Ha fatto modificare gli orecchini.
«Per non toglierli quando indosso il casco, mentre la fede la sfilo. Peso 52 chili, venti meno degli uomini, e questo è un vantaggio per la macchina. La nuova Formula 1 ha ridotto certe necessità di forza, in un certo senso si è ingentilita, ma la parte superiore del corpo va irrobustita. Mi alleno cinque giorni a settimana, sollevo pesi, vado in palestra, il collo è la parte più sollecitata. E certo questo non aiuta la bellezza del décolleté».
Prima bisognava gestire 650 kg con un braccio.

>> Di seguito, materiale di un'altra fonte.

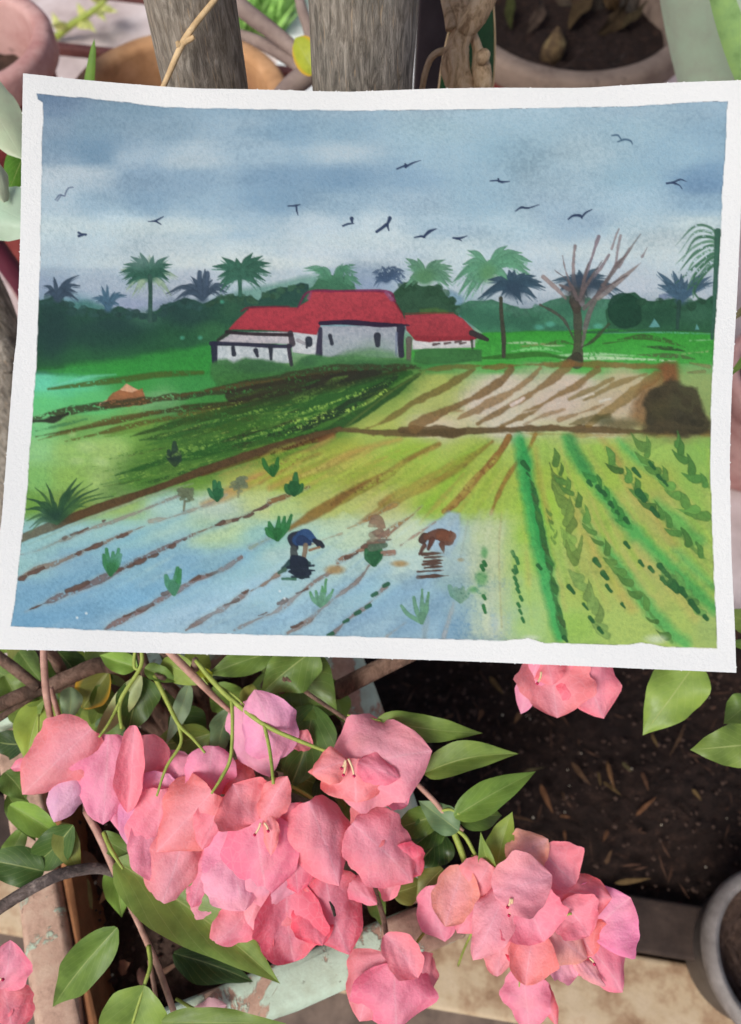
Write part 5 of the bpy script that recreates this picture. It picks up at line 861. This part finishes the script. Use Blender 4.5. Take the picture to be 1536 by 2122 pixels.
# ------------------------------------------------------------------ bougainvillea
GREENS = {'b': (156, 182, 80), 'g': (128, 156, 72), 'm': (108, 138, 64), 'd': (78, 108, 52), 'k': (58, 84, 42), 'p': (178, 194, 132), 't': (108, 138, 98), 'o': (136, 144, 72), 'y': (160, 178, 52), 'w': (140, 166, 128), 'v': (128, 164, 72)}
PINKS = {'c': (255, 142, 146), 'p': (255, 136, 156), 'm': (250, 152, 180), 'l': (244, 176, 208), 'r': (242, 100, 124), 'k': (255, 172, 156), 'd': (248, 142, 152), 'q': (255, 168, 182), 'o': (252, 122, 122)}
bv = empty('bougainvillea', Vector((*PQ(PLW*.5, PLD*.6), .236))); tag(bv, 'pink bougainvillea with hanging flower clusters growing from the mint planter', 'shrub')
bv2 = empty('bougainvillea', P(1430, 1300, .56)); tag(bv2, 'bougainvillea sprig with one pink flower and broad leaves below the painting at right', 'shrub')
LS = [0]
def leaf(x0, y0, x1, y1, w, c, d=.455, dt=0., roll=0., cup=.15, bow=.04, fold=.25, wave=.18, side=0., mat=None, root=None, prof=PR_LEAF, curl=0.):
    LS[0] += 1; r = random.Random(LS[0]*7+1); g = GREENS[c]; j = r.uniform(.9, 1.1)
    me = blade_mesh('leaf', P(x0, y0, d), P(x1, y1, d+dt), w/FPX*d*1.05, prof, roll, cup, bow, fold, wave, curl, 18, 10, LS[0], side, .35)
    return link('leaf', me, mat or M_LEAF, root or bv, A(*[min(255, v*j) for v in g]))
# background foliage under the lower edge of the sheet
r = random.Random(21)
for i in range(50):
    x = r.uniform(-30, 690); y = r.uniform(1290, 1500)-max(0, x-560)*.25; a = r.uniform(.2, 2.9); L = r.uniform(80, 130)
    leaf(x, y, x+math.cos(a)*L, y+math.sin(a)*L*.8, r.uniform(38, 60), r.choice('gmgmdtogvb'), r.uniform(.50, .545), r.uniform(-.015, .02), r.uniform(-.6, .6))
LEAVES = [(285,1383,205,1357,44,'v',.452),(88,1452,56,1584,76,'b',.47),(30,1500,92,1450,50,'g',.475),(52,1542,-30,1535,56,'k',.47),(296,1402,268,1524,84,'d',.458),(292,1400,188,1540,44,'p',.452),(226,1392,168,1470,78,'o',.48),(146,1424,138,1504,42,'w',.475),
 (655,1345,540,1440,100,'m',.455),(560,1352,430,1400,60,'m',.46),(575,1385,700,1480,150,'m',.47),(650,1462,598,1640,112,'d',.462),(478,1468,452,1578,48,'t',.462),(436,1520,305,1552,78,'g',.468),(392,1418,345,1545,34,'w',.458),
 (335,1372,430,1420,56,'b',.458),(300,1385,372,1412,34,'v',.452),(440,1425,520,1470,70,'m',.47),(360,1470,430,1560,80,'d',.475),(200,1420,240,1480,50,'m',.48),(40,1350,90,1420,56,'m',.49),(10,1400,45,1480,60,'g',.49),(120,1350,170,1420,60,'d',.49),
 (410,1385,440,1418,34,'y',.448),(505,1425,520,1450,40,'o',.46),(520,1500,590,1600,70,'d',.475),(330,1560,420,1600,70,'m',.478),(590,1600,700,1640,60,'m',.48),(660,1610,720,1690,70,'k',.48),(700,1640,790,1690,66,'m',.478),(700,1625,715,1680,24,'g',.47),
 (782,1492,1002,1519,56,'g',.448),(880,1602,1072,1555,64,'g',.446),(942,1692,1116,1598,62,'v',.442),(950,1698,1048,1690,54,'m',.452),(1030,1800,1062,1682,62,'b',.446),(1028,1822,996,1738,36,'g',.44),(950,1722,868,1660,56,'t',.442),
 (905,1690,815,1720,58,'m',.456),(915,1710,838,1770,60,'d',.462),(922,1730,860,1800,84,'k',.466),(812,1852,880,1828,56,'o',.45),(918,1800,862,1858,52,'o',.455),(870,1800,912,1850,46,'o',.458),(762,1830,790,1920,40,'m',.462),
 (240,1786,580,2038,126,'g',.441),(242,1782,252,1900,60,'v',.452),(360,1975,525,2042,64,'k',.47),(243,1922,110,2086,80,'m',.44),(300,2042,232,2215,130,'g',.425),(335,2118,595,2120,56,'g',.42),
 (92,1806,-50,1780,74,'d',.45),(152,1710,50,1806,72,'d',.445),(20,1668,140,1748,54,'v',.45),(16,1648,74,1744,46,'m',.46),(128,1706,166,1816,50,'o',.448),(10,1600,55,1660,60,'m',.465),(205,1730,320,1790,40,'m',.45),(10,1800,60,1700,44,'m',.47)]
for t in LEAVES:
    rr_ = random.Random(t[0]+t[1]); big = t[4] > 140
    leaf(*t[:6], d=t[6], dt=rr_.uniform(-.012, .012), roll=rr_.uniform(-.35, .35), fold=rr_.uniform(.25, .85), curl=rr_.uniform(-.16, .05), wave=.34 if big else rr_.uniform(.12, .34), side=rr_.uniform(-.05, .05), mat=M_LEAFY if (t[0], t[1]) == (226, 1392) else None)
for t in [(1445,1370,1332,1524,108,'g',.475),(1580,1540,1430,1554,86,'g',.45),(1560,1450,1500,1500,60,'m',.48)]: leaf(*t[:6], d=t[6], roll=.1, wave=.3, fold=.1, root=bv2)
def twig(pts, w, mat, name='twig', seg=9, rough=.13, root=None):
    ps = [P(*q) for q in pts]; ds = np.interp(np.linspace(0, 1, np.size(w)), np.linspace(0, 1, len(pts)), [q[2] for q in pts]); LS[0] += 1
    return link(name, tube_mesh(name, ps, np.atleast_1d(w)/2/FPX*ds, seg, 6, rough, LS[0]), mat, root or bv)
# woody branches; some run under the sheet and carry it
base = Vector((*PQ(PLW*.5, PLD*.6), .23))
def toward(pts): return [base]+[P(*q) for q in pts]
for pts, w, m_ in [([(330,1500,.56),(200,1430,.50),(90,1426,.475),(-40,1478,.46)],[.009,.008,.0046,.004],M_WOOD),([(300,1430,.52),(225,1378,.48),(150,1400,.474),(90,1428,.474)],[.008,.0052,.0046,.004],M_WOOD),
    ([(450,1500,.55),(400,1400,.50),(340,1346,.455),(260,1250,.40),(150,1060,.385),(120,900,.388)],[.008,.006,.004,.003,.003,.002],M_WOOD),([(560,1420,.55),(640,1300,.47),(700,1200,.40),(760,1000,.388),(860,850,.39)],[.008,.006,.004,.003,.002],M_WOOD),
    ([(620,1480,.55),(900,1330,.45),(1150,1230,.395),(1330,1150,.378),(1420,1000,.378)],[.008,.006,.004,.003,.002],M_WOOD)]:
    LS[0] += 1; link('branch', tube_mesh('branch', toward(pts), w, 14, 6, .06, LS[0]), m_, bv)
TW = [([(90,1330,.44),(92,1380,.44),(97,1440,.442),(112,1520,.45),(125,1560,.455)],[13,14,14,12,9],M_PINKWOOD),([(-20,1350,.47),(30,1385,.468),(80,1425,.47)],[26,25,24],M_WOOD),([(-20,1500,.475),(40,1462,.475),(90,1430,.474)],[14,14,10],M_WOOD),
 ([(105,1425,.455),(118,1470,.455),(130,1510,.46)],[12,12,10],M_PINKWOOD),([(345,1345,.442),(400,1400,.44),(440,1440,.442),(478,1475,.448)],[16,16,13,8],M_PINKWOOD),([(405,1368,.438),(440,1410,.437),(480,1450,.437),(550,1503,.434),(620,1535,.432),(690,1562,.43)],[9,12,11,9,8,6],M_GREENTWIG),
 ([(480,1450,.437),(482,1500,.432),(478,1570,.428),(460,1610,.424),(438,1645,.42)],[9,8,8,8,5],M_GREENTWIG),([(548,1503,.434),(560,1560,.428),(567,1625,.42)],[8,8,7],M_GREENTWIG),([(450,1420,.44),(490,1445,.438),(520,1480,.437)],[5,5,4],M_GREENTWIG),([(592,1405,.452),(650,1445,.45),(735,1502,.448)],[8,9,8],M_WOOD),
 ([(720,1482,.449),(760,1488,.447),(790,1494,.447)],[4,5,4],M_GREENTWIG),([(570,1612,.45),(640,1650,.446),(700,1700,.44),(740,1740,.434),(765,1770,.43)],[6,7,8,7,4],M_GREENTWIG),([(290,1330,.44),(292,1380,.44),(250,1452,.438),(252,1510,.432)],[8,8,9,6],M_GREENTWIG),([(282,1330,.442),(278,1380,.441),(292,1388,.441)],[7,7,6],M_GREENTWIG),
 ([(250,1452,.438),(225,1500,.432),(205,1528,.428)],[7,6,5],M_GREENTWIG),([(320,1400,.45),(345,1450,.445),(370,1500,.44),(400,1530,.436),(425,1560,.432)],[9,9,8,7,5],M_GREENTWIG),([(370,1500,.44),(375,1540,.436),(345,1590,.43),(325,1650,.426)],[7,7,6,4],M_GREENTWIG),([(80,1480,.46),(78,1540,.455),(70,1590,.45)],[4,4,3],M_GREENTWIG),
 ([(178,1680,.452),(210,1740,.448),(242,1812,.444),(290,1920,.446),(330,2010,.45),(375,2140,.455)],[14,16,16,12,13,13],M_PINKWOOD),([(215,1725,.44),(230,1760,.434),(255,1800,.428)],[10,10,6],M_GREENTWIG),([(308,1960,.44),(312,2000,.432),(298,2045,.426),(275,2120,.424)],[10,9,8,6],M_GREENTWIG),([(310,1990,.452),(322,2060,.45),(330,2110,.45)],[10,9,9],M_PINKWOOD),
 ([(365,2070,.452),(400,2090,.446),(430,2108,.44)],[6,7,5],M_GREENTWIG),([(862,1622,.45),(900,1660,.448),(925,1690,.447),(960,1722,.445)],[10,10,10,8],M_PINKWOOD),([(930,1700,.447),(955,1760,.443),(972,1815,.438)],[12,13,11],M_GREENTWIG),([(935,1712,.446),(965,1735,.443),(990,1780,.438),(1010,1800,.434)],[8,9,8,5],M_GREENTWIG),
 ([(990,1785,.438),(1015,1788,.436),(1030,1790,.434)],[6,6,4],M_GREENTWIG),([(978,1772,.44),(988,1786,.438)],[5,5],M_GREENTWIG),([(915,1680,.447),(935,1678,.444),(955,1690,.442)],[6,6,5],M_GREENTWIG),([(766,1790,.46),(780,1850,.455),(795,1905,.446),(802,1945,.436)],[8,10,12,10],M_WOOD),([(890,1920,.45),(870,1945,.44),(850,1975,.434)],[6,7,5],M_GREENTWIG),
 ([(1140,1890,.432),(1160,1897,.43),(1185,1893,.428)],[5,6,5],M_GREENTWIG),([(1142,1900,.432),(1160,1910,.43)],[5,4],M_GREENTWIG),([(985,1900,.45),(1000,1885,.446)],[10,8],M_GREENTWIG),([(950,2000,.5),(965,1960,.47),(1000,1890,.446)],[5,5,5],M_GREENTWIG),([(1080,2000,.43),(1078,2020,.426),(1076,2045,.424)],[5,5,3],M_GREENTWIG)]
for pts, w, m_ in TW: twig(pts, w, m_)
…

«Sì, ora c’è il cambio al volante che aiuta. E tutto è servoassistito. E per allenarsi ci sono i simulatori. Tecnicamente tutto sarebbe pronto per favorire un ingresso femminile, ma culturalmente invece no. Tutti a chiedermi: quando farà un figlio? Ma c’è qualcuno che come prima domanda a Rosberg chiede: quando diventerai padre? Ok è un mondo duro, dove ci vuole responsabilità, ma perché non si apre di più alle donne, perché non dà una possibilità in più? Fuori è pieno di ragazze che vogliono correre. Controindicazioni fisiche non ce ne sono».
In pista si muore.
È il prezzo da pagare. Per gli uomini, e per le donne che ci vogliono provare. Quando dopo un incidente in pista di collaudo è morta la spagnola Maria de Villota, ci sono rimasta malissimo. Un conto è
se vai fuori pista e ti ammazzi sul colpo, un altro è se te ne vai un anno dopo l’incidente per i danni neurologici. Maria aveva perso un occhio, non aveva più olfatto, le si è spaccato il cervello mentre dormiva e mentre credeva di poter riprendere a vivere. Con tutto il dolore che aveva sopportato per potersi rimettere in piedi. Questo lo trovo ingiusto, insopportabile. Sul mio casco ho messo una stella, il simbolo di Maria, avevamo pranzato assieme tre giorni prima dell’incidente. Mi aveva dato un biglietto d’incoraggiamento che ancora conservo ».
Lei si è sposata a Capri.
«Sì, nel 2011. Lontana dai rombi. E’ stato un giorno bellissimo, molto tranquillo. Con mio marito, Toto Wolff, amministratore delegato della Mercedes corse, viviamo in Svizzera, a Ermatingen, sul lago di Costanza. Dico subito che in auto lascio guidare lui perché è un passeggero impaziente, ha sempre qualcosa da ridire, e io non sopporto stare al volante con al fianco uno che borbotta ».
Fino a quando insisterà?
«Un altro anno o due. Non voglio invecchiare in pista, ma essere veloce. La F1 non vuole le donne, ma noi dobbiamo trovare un modo per arrivare al traguardo ».